Une position prudente du gouvernement congolais
Deuxièmement, le gouvernement Tshisekedi ne veut pas s’aliéner l’Occident : l’UE, mais aussi les États-Unis. Du moins, pour l’instant. Le règlement politique congolais reste fragile. L’armée est infestée de réseaux d’influence, et le président, qui a vécu pendant trente-cinq ans en Belgique, est apparu comme un outsider relatif. Il a été et reste confronté à divers réseaux puissants, avec lesquels il doit collaborer et qui constituent aussi une menace pour son pouvoir.
Ce n’est pas par hasard que sa sécurité privée est assurée par des étrangers et non par des professionnels du système de sécurité congolais. Selon un article publié par Africa Intelligence en septembre dernier, sa sécurité rapprochée serait assurée par une société militaire israélienne. D’autres sources, proches du régime, disent qu’il s’agit de mercenaires roumains parmi le millier d’hommes initialement recrutés pour former l’armée congolaise dans sa lutte contre le M23.
Alors que la base du pouvoir de Tshisekedi reste relativement fragile, une crainte majeure persiste dans les milieux politiques à l’égard d’un « scénario Lumumba ». Comme son lointain prédécesseur Patrice Lumumba, l’actuel président nourrirait la crainte d’être chassé du pouvoir s’il perdait le soutien de l’Occident et se tournait vers d’autres puissances.

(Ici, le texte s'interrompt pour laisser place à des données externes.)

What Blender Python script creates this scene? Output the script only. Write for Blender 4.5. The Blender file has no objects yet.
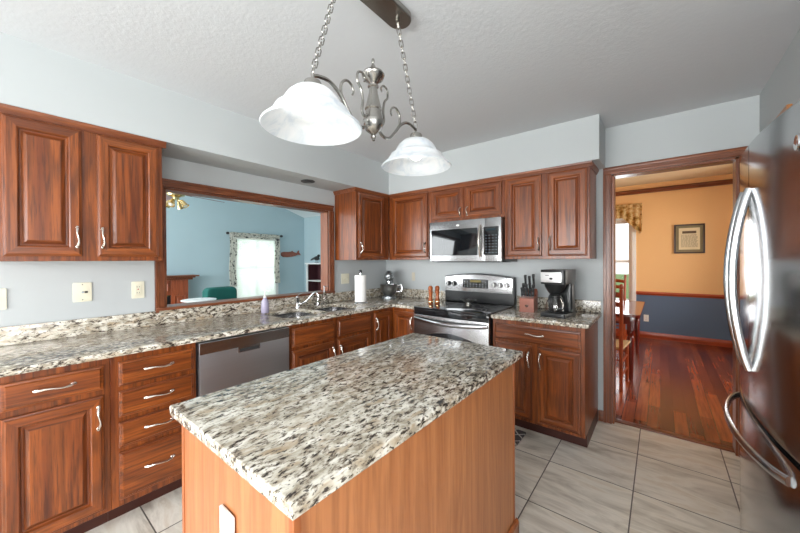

L’équilibrisme de l’Union européenne pour tenter d’apaiser le mécontentement congolais n’a pas produit d’effets. Les conditionnalités adoptées, dont on peut s’interroger sur leur applicabilité, ont certes permis de résoudre les désaccords entre les États membres, mais elles ne changeront pas grand-chose à la perception politique qui domine désormais dans la région.